There will always be something.
Someone needs help.
A situation pops up.
A crisis appears.
A phone call comes in.
Life is never going to wake up one morning and announce:
"Good news. Everyone is fine. Nothing is on fire. You may now focus on yourself."
That's not how this works.
If anything, the number of things competing for your attention seems to multiply the moment you decide to spend time on yourself.
It's almost impressive.
We Treat Our Dreams Like They're Optional
And this is the part that gets me.
If your child had a goal, you'd encourage it.
If your best friend wanted to pursue a dream, you'd probably be her biggest cheerleader.
If your spouse decided to chase something meaningful, you'd likely tell them to go for it.
But when it comes to our own goals?
The conversation changes.
Suddenly we start justifying things.
Explaining ourselves.
Looking for approval from people who never asked whether we should put their priorities ahead of our own in the first place.
Interesting.
The Guilt Is Real
Let's talk about it.
Because every time a woman decides she's finally going to focus on herself, there seems to be a little voice waiting in the wings.
That little voice shows up immediately.
Have you checked on everyone?
Is there something more important you should be doing?
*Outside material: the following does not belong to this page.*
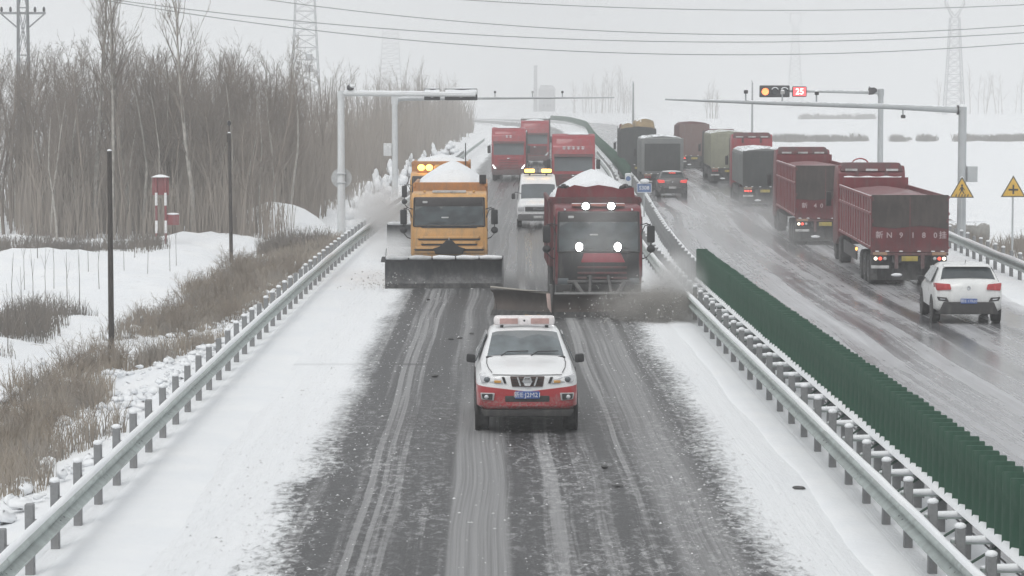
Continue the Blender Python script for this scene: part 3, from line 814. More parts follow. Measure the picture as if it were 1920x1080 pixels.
def plough_truck(name, X, Y, label, paint, body_paint, width, opts):
    r = empty(name, (X, Y, rz_(Y)), math.radians(opts.get('rot', 0)), label, 'snow plough', 'snow plough trucks')
    hw = 1.22
    prof = [(.05, .75), (.0, 1.15), (.0, 1.85), (.13, 2.80), (.22, 2.93), (.45, 3.0), (2.0, 3.0), (2.05, 2.85), (2.05, .75)]
    B().prism(prof, 'x', -hw, hw, .07, 3).done('cab', paint, r)
    zt = 2.80
    wsb = opts.get('glass_bottom', 1.95)
    f = lambda z: .13 * (z - 1.85) / .95
    ws = patch(B(), [(-1.12, f(wsb), wsb), (1.12, f(wsb), wsb), (1.10, f(zt), zt), (-1.10, f(zt), zt)], .015, .02).done('windscreen', GLASS_T, r)
    fr = B()
    for a, c in (((-1.15, wsb - .03), (1.15, wsb - .03)), ((1.15, wsb - .03), (1.13, zt + .03)), ((1.13, zt + .03), (-1.13, zt + .03)), ((-1.13, zt + .03), (-1.15, wsb - .03))):
        fr.tube([(a[0], f(a[1]) - .008, a[1]), (c[0], f(c[1]) - .008, c[1])], .028, 6)
    fr.done('windscreen_seal', BLACK, ws)
    B().hexa([(-1.10, f(2.56) - .03, 2.56), (1.10, f(2.56) - .03, 2.56), (1.10, f(2.56) - .01, 2.56), (-1.10, f(2.56) - .01, 2.56), (-1.10, f(2.82) - .06, 2.83), (1.10, f(2.82) - .06, 2.83), (1.10, f(2.82) - .02, 2.83), (-1.10, f(2.82) - .02, 2.83)], .01).done('sun_visor', mat('smoked_visor', (0.05, 0.045, 0.045), 0.3), ws)
    B().box(-.86, -.70, f(2.66) - .07, f(2.66) - .03, 2.66, 2.73, .02).done('sticker', DIRTY_W, ws)
    for k, (xa, xb) in enumerate(((-.75, -.1), (.15, .85))):
        B().tube([(xa, -.03, wsb + .0), (xa + .1, f(wsb + .1) - .03, wsb + .07), (xb, f(wsb + .1) - .03, wsb + .09)], .012, 5).done('wiper', BLACK, ws)
    # dash seen through the glass
    B().box(-.25, -.02, f(2.2) - .018, f(2.2) - .004, 2.16, 2.22, .01).done('dash_paper', DIRTY_W, ws)
    for s in (-1, 1):
        mirror_arm(r, s * 1.47, s, -.08, 1.98, 2.46)
        m2 = B().ball((s * 1.47, -.10, 1.80), (.12, .07, .11), 12, 8).done('wide_mirror', BLACK, r)
        B().tube([(s * 1.47, -.08, 1.99), (s * 1.47, -.08, 1.7), (s * 1.35, .05, 1.55), (s * 1.22, .2, 1.5)], .018, 6).done('mirror_arm', BLACK, m2)
        b = B(); q = [(s * 1.235, .45, 1.95), (s * 1.235, 1.5, 1.95), (s * 1.235, 1.45, 2.7), (s * 1.235, .6, 2.7)]
        patch(b, q if s > 0 else [q[1], q[0], q[3], q[2]], .006, .012); b.done('side_window', GLASS, r)
        B().box(s * 1.0 - .16, s * 1.0 + .16, -.05, .1, .78, .98, .04).done('headlight', opts.get('lens', LENS), r)
        for yy in (1.35,):
            wheel(r, s * 1.02, yy, .52, .32)
        for yy in (5.0, 6.35):
            wheel(r, s * .98, yy, .52, .55)
    opts['front'](r)
    for s in (-1, 1):
        B().hexa([(s * 1.225, .02, 1.0), (s * 1.245, .06, 1.0), (s * 1.245, .3, 1.0), (s * 1.225, .3, 1.0), (s * 1.225, .14, 2.7), (s * 1.245, .18, 2.7), (s * 1.245, .36, 2.7), (s * 1.225, .36, 2.7)], .006, 1).done('corner_panel', BLACK if opts.get('lens') else paint, r)
        B().box(s * 1.225 - .015, s * 1.225 + .015, .55, .6, .8, 1.9).done('door_seam', BLACK, r)
        B().box(s * 1.24 - .02, s * 1.24 + .02, 1.35, 1.5, 1.7, 1.76, .008).done('door_handle', BLACK, r)
        B().tube([(s * 1.16, .1, 2.1), (s * 1.3, -.02, 2.45), (s * 1.47, -.08, 2.5)], .016, 5).done('mirror_bracket', BLACK, r)
    B().tube([(-.9, -.02, 1.88 if wsb > 1.8 else 1.70), (.9, -.02, 1.88 if wsb > 1.8 else 1.70)], .018, 6).done('grab_rail', BLACK, r)
    B().box(-1.2, 1.2, -.12, .3, .5, .8, .05).done('bumper', opts.get('bumper', BLACK), r)
    B().box(-.45, .45, .3, 7.6, .62, .95, .03).done('chassis', CHASSIS, r)
    # tipper body
    hb = width / 2; zb0, zb1 = 1.15, opts['wall']
    cb = B()
    cb.box(-hb, hb, 2.35, 2.43, zb0, zb1, .02, 1)
    cb.box(-hb, -hb + .08, 2.43, 7.7, zb0, zb1 - .12, .02, 1); cb.box(hb - .08, hb, 2.43, 7.7, zb0, zb1 - .12, .02, 1)
    cb.box(-hb, hb, 7.7, 7.78, zb0, zb1 - .2, .02, 1); cb.box(-hb + .08, hb - .08, 2.43, 7.7, zb0, zb0 + .1)
    body = cb.done('tipper_body', body_paint, r)
    for s in (-1, 1):
        for yy in (3.2, 4.3, 5.4, 6.5):
            B().box(s * hb - .04, s * hb + .04, yy - .06, yy + .06, zb0, zb1 - .14, .01, 1).done('rib', body_paint, body)
        B().box(s * (hb - .02) - .05, s * (hb - .02) + .05, 2.30, 7.75, zb1 - .16, zb1 - .04, .02, 1).done('top_rail', body_paint, body)
    hp = heap(B(), -hb + .1, hb - .1, 2.45, 7.6, zb1 - .1, opts.get('heap', .75), .08, opts.get('heap_shift', 0)).done('snow_load', SNOW_LOAD, r, 60)
    return r, body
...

Maybe handle that one thing first before you sit down to write, exercise, work on the business, take the class, book the trip, or do literally anything that benefits you.
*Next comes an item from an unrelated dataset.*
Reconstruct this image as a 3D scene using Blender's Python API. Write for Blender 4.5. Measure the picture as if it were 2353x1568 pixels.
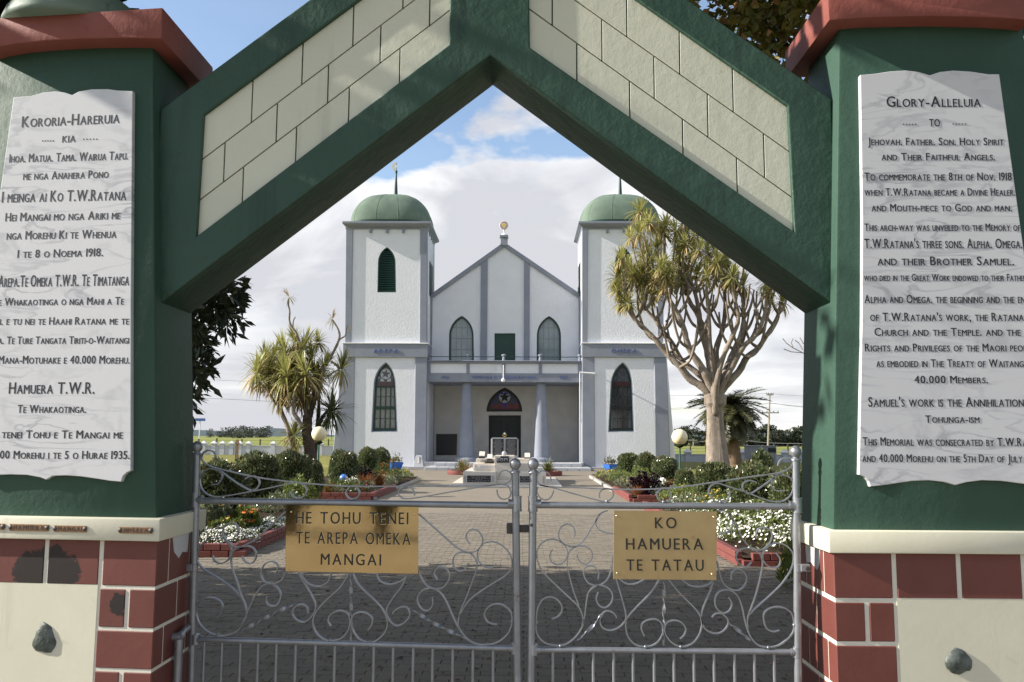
import bpy, bmesh, math, random
from mathutils import Vector, Matrix, Euler
R = math.radians
sc = bpy.context.scene
for o in list(bpy.data.objects): bpy.data.objects.remove(o)
col = sc.collection
rnd = random.Random(7)

# ---------------------------------------------------------------- camera
EYE = Vector((0.0, 0.0, 1.65)); FOC = 2000.0; PW, PH = 2353.0, 1568.0
PITCH = math.atan(221 / 2000); YAW = math.atan(29 / 2000); ROLL = 0.005
cam = bpy.data.cameras.new('camera'); camo = bpy.data.objects.new('camera', cam); col.objects.link(camo)
cam.sensor_width = 36; cam.lens = FOC / PW * 36; cam.clip_end = 6000; cam.clip_start = 0.05
ROT = Matrix.Rotation(YAW, 3, 'Z') @ Matrix.Rotation(math.pi / 2 + PITCH, 3, 'X') @ Matrix.Rotation(ROLL, 3, 'Z')
camo.matrix_world = Matrix.Translation(EYE) @ ROT.to_4x4()
sc.camera = camo
sc.render.resolution_x, sc.render.resolution_y = 1024, 682

# ---------------------------------------------------------------- sky and sun
SUN_EL, SUN_AZ = R(27), R(5.3)          # sun on the left, a little in front of the gateway
sun_to = Vector((-math.cos(SUN_EL) * math.cos(SUN_AZ), -math.cos(SUN_EL) * math.sin(SUN_AZ), math.sin(SUN_EL)))
W = bpy.data.worlds.new('World'); sc.world = W; W.use_nodes = True
nt = W.node_tree; nt.nodes.clear(); N = nt.nodes.new; L = nt.links.new
wout = N('ShaderNodeOutputWorld'); bg = N('ShaderNodeBackground'); bg.inputs['Strength'].default_value = 0.092
sky = N('ShaderNodeTexSky'); sky.sky_type = 'NISHITA'; sky.sun_disc = False
sky.sun_elevation = SUN_EL; sky.sun_rotation = R(270) - SUN_AZ; sky.air_density = 1.0; sky.dust_density = .6; sky.ozone_density = 1.6
tc = N('ShaderNodeTexCoord'); sep = N('ShaderNodeSeparateXYZ'); L(tc.outputs['Generated'], sep.inputs[0])
def math_n(op, a, b=None, c=None, clamp=False):
    n = N('ShaderNodeMath'); n.operation = op; n.use_clamp = clamp
    for i, v in enumerate((a, b, c)):
        if v is None: continue
        if isinstance(v, (int, float)): n.inputs[i].default_value = v
        else: L(v, n.inputs[i])
    return n.outputs[0]
def noise_n(vec, scale, detail, rough, dist=0.0):
    n = N('ShaderNodeTexNoise'); n.inputs['Scale'].default_value = scale; n.inputs['Detail'].default_value = detail
    n.inputs['Roughness'].default_value = rough; n.inputs['Distortion'].default_value = dist; L(vec, n.inputs['Vector']); return n.outputs['Fac']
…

It's amazing how quickly our own priorities get challenged by our own brain.
Nobody Handed Us This Rule Book
That's the strange thing.
Most of us were never explicitly told our dreams didn't matter.
The message was usually much more subtle.
Be dependable.
Show up.
Help out.
Make yourself available.
After years of hearing and living those expectations, it's easy to start believing that pursuing your own goals should happen only after everybody else's needs have been met.
The problem is that finish line keeps moving.
What If Your Goals Matter Too?
I know.
Revolutionary concept.
But stay with me.
What would happen if your health moved higher on the list?
If your writing got the same level of commitment you give everybody else's priorities?
If the dreams you've been treating like hobbies suddenly became non-negotiable?
That's a very different conversation.
Because the shift isn't necessarily wanting more.
It's deciding that what you already want actually matters.
The People Around You Will Adjust
This is where things get interesting.
When you've spent years being available, people get used to it.
Not because they're bad people.
Because humans adapt.
If you're always the one who says yes, eventually people stop seeing it as generosity and start seeing it as normal.
So when you begin protecting time for yourself, some people notice.
And occasionally, they don't love it.
People start realizing you're not quite as accessible as before.
You have plans.
You have goals.
You have things you're protecting.
And judging by some reactions, you'd think you announced you were moving to a remote island with no cell service.
Waiting Is Expensive
One of the biggest lies we tell ourselves is that we'll get to it later.
We'll focus on ourselves once life settles down.
Once things are easier.
Once there's more time.
The problem is that "later" has a habit of quietly turning into years.
And eventually you look around and realize you've spent so much time helping everyone else build their lives that you've barely made progress building your own.
That's a hard realization.
The Real Question
Maybe the question isn't whether you have time for your dreams.
Maybe the question is why they keep getting pushed behind everything else.
Because every time you tell yourself you'll focus on your goals once everyone else is okay, you're creating a condition that may never be met.
There will always be another obligation, another request, another reason to postpone yourself.
Life is incredibly creative that way.
The question is whether you're going to keep agreeing to it.
And Maybe That's the Lesson
Maybe your dreams were never supposed to be the reward you get after taking care of everyone else.
Maybe they're part of your life right now.
Not someday.
Not eventually.
Now.
Because if you keep treating your goals like they're optional, eventually you'll start believing they are.
And honestly?
You've spent enough time showing up for everyone else.
It might be time to start showing up for yourself too.